What is the Digital Services Act (DSA, EU 2022/2065)?

EU regulation (in force 17 Feb 2024) requiring platforms to provide transparency, faster illegal-content takedown, dark-pattern bans, and consumer protection.

Last reviewed: 25 May 2026
The Digital Services Act (DSA) is fully applicable since 17 Feb 2024 to all online platforms serving EU citizens. Three tiers: (1) Intermediaries (hosting, ISP) — minimal obligations. (2) Online platforms (Marktplaats, Bol.com, Tweakers) — illegal-content reporting, transparency report, ad archive. (3) Very Large Online Platforms (VLOPs) (Meta, Google, X, TikTok, Amazon, Booking) — strictest: annual audit, risk analysis, crisis mechanism, independent researcher access.
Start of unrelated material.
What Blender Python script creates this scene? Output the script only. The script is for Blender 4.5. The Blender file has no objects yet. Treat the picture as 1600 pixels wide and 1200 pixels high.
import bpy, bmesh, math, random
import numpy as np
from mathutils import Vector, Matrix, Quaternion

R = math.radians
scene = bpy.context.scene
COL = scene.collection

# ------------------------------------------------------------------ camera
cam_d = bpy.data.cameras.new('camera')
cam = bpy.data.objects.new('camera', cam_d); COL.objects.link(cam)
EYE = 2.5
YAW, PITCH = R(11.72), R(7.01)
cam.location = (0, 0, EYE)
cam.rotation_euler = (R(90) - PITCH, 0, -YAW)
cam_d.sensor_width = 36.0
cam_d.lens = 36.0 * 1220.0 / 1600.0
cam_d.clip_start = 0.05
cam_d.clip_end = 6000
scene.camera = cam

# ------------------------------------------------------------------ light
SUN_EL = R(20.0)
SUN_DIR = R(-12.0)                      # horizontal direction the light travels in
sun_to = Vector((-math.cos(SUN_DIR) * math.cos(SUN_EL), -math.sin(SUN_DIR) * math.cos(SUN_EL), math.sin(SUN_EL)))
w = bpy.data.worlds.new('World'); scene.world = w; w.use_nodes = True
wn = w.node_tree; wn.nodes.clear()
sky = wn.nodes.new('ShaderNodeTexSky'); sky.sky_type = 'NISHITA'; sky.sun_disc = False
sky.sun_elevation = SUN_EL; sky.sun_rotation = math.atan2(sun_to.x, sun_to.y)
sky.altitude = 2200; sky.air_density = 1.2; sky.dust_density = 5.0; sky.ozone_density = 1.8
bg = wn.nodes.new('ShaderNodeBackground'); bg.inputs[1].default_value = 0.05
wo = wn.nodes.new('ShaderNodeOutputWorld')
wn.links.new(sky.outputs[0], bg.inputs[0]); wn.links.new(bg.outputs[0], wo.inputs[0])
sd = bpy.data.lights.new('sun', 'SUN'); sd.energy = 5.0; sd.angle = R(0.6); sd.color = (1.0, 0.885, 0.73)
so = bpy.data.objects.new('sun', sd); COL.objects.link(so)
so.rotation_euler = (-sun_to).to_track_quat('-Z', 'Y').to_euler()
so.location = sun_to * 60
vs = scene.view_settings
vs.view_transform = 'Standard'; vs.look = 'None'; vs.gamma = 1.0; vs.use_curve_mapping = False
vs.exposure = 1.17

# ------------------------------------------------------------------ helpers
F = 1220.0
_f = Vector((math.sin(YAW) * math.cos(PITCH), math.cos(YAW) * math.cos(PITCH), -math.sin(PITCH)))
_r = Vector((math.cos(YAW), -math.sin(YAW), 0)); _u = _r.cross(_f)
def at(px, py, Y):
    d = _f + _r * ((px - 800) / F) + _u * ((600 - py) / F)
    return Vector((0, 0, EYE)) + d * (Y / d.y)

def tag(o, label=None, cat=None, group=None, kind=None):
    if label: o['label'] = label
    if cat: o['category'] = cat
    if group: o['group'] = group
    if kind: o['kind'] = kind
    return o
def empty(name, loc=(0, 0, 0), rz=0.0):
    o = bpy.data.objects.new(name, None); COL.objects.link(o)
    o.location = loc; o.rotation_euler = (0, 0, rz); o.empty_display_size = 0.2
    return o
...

What affects you as a user? (a) Notice-and-action: every platform MUST have a reporting system for illegal content + act within reasonable time. (b) Dark-pattern ban (Art. 25) — no pre-checked boxes, no asymmetric design, no roach motel patterns. (c) Recommendation system transparency — you may see why a post is in your feed. (d) Ad transparency — for every ad: who paid, how targeted. (e) Right to complain to platform + independent dispute resolution. Fines: up to 6% global turnover. For Meta = ~$15-20 billion ceiling. NL oversight: ACM is Digital Services Coordinator NL. Complaint via acm.nl/dsa. Difference vs GDPR: DSA = platform regulation, GDPR = data protection. Often parallel — e.g. dark-pattern cookie banner = DSA + GDPR breach.